SHORT TASK:
Copy, without any alteration, the lines from the one that includes "Model this scene" up to and including the one that includes "from mathutils import Vector, Matrix".

--------------------------------

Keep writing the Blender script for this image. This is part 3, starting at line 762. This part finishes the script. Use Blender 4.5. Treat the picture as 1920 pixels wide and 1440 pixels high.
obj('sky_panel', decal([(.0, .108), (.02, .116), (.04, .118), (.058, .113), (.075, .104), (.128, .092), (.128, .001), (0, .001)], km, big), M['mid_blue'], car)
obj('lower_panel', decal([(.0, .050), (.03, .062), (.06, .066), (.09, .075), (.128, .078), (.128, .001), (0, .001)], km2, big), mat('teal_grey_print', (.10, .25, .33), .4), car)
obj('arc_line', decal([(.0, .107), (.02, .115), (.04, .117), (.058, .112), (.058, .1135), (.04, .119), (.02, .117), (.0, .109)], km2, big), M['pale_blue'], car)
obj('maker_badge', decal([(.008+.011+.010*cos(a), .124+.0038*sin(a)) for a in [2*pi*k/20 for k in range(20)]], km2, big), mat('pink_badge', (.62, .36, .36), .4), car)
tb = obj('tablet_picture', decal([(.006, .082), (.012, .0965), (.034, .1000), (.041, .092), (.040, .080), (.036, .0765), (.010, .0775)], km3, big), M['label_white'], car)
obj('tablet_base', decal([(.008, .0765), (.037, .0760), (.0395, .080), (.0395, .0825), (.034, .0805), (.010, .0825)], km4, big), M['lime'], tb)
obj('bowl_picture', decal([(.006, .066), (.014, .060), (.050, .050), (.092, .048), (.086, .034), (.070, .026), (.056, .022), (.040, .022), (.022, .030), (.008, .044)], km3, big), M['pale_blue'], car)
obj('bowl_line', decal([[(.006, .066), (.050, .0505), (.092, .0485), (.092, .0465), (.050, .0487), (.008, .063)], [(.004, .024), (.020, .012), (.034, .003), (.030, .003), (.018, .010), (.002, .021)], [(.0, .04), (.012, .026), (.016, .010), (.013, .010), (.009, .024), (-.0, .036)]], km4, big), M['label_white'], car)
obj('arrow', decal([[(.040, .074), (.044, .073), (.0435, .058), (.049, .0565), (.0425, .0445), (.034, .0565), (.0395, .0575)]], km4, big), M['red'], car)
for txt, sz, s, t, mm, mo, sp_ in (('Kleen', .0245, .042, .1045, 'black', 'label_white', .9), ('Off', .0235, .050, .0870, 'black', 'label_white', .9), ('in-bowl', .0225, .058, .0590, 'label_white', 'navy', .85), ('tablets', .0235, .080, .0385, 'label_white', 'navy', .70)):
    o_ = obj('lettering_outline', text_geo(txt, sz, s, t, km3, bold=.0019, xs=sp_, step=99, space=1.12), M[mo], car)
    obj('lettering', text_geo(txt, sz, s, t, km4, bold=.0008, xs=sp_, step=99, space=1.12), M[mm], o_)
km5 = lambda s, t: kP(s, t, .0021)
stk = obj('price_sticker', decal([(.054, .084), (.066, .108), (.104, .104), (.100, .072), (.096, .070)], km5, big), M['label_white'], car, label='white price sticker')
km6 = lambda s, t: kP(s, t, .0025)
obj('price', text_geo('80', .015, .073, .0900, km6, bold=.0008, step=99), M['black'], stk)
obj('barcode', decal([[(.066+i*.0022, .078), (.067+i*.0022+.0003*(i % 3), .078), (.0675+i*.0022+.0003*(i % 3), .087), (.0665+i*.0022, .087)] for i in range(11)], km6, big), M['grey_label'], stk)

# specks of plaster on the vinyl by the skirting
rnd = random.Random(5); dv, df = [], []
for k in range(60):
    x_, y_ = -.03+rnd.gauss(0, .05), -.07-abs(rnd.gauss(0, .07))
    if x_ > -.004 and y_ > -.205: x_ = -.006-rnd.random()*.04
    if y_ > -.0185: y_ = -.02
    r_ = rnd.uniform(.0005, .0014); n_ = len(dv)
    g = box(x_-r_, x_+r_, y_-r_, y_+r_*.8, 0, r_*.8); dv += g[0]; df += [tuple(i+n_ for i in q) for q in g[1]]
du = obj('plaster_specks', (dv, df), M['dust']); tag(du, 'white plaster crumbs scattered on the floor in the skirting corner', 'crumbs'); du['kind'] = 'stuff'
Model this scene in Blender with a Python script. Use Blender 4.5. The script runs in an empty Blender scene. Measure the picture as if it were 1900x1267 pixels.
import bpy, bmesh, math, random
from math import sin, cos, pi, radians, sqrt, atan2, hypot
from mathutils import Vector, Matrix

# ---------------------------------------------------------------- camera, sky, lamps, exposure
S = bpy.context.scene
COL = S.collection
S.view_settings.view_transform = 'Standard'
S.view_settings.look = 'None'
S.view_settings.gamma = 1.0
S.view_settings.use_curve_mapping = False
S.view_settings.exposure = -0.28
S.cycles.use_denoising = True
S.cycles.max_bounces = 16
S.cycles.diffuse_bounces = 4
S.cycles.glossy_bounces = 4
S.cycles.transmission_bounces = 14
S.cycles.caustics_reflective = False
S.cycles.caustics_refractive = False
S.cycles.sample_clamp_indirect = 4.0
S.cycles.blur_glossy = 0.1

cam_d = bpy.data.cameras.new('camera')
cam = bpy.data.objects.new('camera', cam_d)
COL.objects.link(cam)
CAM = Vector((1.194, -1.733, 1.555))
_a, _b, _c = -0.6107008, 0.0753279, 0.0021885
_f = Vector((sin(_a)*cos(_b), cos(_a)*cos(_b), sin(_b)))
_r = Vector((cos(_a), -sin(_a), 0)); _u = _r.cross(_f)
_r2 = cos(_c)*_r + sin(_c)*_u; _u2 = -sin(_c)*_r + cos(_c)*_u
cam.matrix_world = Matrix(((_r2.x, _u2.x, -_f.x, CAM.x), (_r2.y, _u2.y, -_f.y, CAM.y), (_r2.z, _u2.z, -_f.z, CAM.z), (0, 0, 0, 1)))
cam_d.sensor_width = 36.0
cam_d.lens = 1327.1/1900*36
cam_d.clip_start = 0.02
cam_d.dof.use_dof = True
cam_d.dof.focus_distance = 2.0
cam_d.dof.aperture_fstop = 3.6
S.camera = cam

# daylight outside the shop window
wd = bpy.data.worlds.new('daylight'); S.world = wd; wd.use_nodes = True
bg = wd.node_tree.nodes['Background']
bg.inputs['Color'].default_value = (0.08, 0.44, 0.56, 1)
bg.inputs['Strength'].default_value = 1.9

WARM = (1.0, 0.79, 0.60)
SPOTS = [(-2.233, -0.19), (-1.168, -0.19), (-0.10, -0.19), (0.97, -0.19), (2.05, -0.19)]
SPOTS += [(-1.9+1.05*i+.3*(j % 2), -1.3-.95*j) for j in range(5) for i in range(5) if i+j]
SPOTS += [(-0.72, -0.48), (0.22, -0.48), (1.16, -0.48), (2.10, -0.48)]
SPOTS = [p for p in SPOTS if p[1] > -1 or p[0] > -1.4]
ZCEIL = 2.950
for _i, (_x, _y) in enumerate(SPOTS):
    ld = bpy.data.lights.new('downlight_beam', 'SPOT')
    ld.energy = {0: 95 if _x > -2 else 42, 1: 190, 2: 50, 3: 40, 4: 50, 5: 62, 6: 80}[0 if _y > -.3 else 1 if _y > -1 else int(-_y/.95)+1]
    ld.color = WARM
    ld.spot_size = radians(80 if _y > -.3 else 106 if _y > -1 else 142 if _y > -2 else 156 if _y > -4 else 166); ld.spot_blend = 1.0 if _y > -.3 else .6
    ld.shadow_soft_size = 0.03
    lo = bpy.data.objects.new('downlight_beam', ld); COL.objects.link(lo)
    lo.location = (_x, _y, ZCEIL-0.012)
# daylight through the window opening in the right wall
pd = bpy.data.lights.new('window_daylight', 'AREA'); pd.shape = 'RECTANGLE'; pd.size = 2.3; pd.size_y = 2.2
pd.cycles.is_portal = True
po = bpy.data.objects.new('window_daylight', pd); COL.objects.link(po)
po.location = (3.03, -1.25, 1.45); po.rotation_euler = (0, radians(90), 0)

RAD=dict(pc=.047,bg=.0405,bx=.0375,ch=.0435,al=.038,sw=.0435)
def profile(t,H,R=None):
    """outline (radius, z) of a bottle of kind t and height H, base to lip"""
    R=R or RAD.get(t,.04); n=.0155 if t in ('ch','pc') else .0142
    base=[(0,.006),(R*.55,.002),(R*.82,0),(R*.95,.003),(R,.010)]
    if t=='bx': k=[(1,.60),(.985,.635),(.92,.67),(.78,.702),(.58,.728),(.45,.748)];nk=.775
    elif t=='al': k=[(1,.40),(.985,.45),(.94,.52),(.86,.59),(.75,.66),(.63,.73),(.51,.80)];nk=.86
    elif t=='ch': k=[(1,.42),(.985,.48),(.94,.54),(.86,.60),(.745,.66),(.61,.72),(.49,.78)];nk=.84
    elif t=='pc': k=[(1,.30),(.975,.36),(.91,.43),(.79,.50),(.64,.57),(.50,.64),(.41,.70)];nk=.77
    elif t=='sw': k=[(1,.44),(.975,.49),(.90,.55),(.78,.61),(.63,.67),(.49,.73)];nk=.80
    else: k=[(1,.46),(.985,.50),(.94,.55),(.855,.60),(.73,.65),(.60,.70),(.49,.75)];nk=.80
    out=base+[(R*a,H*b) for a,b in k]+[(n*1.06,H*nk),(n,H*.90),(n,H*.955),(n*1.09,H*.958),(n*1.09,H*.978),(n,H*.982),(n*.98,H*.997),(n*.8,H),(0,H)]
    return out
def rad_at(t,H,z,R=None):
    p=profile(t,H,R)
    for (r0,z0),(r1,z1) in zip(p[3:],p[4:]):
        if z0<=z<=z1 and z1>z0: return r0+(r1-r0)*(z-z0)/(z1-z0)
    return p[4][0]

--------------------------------

SOLUTION TO THIS TASK:
Model this scene in Blender with a Python script. Use Blender 4.5. The script runs in an empty Blender scene. Measure the picture as if it were 1900x1267 pixels.
import bpy, bmesh, math, random
from math import sin, cos, pi, radians, sqrt, atan2, hypot
from mathutils import Vector, Matrix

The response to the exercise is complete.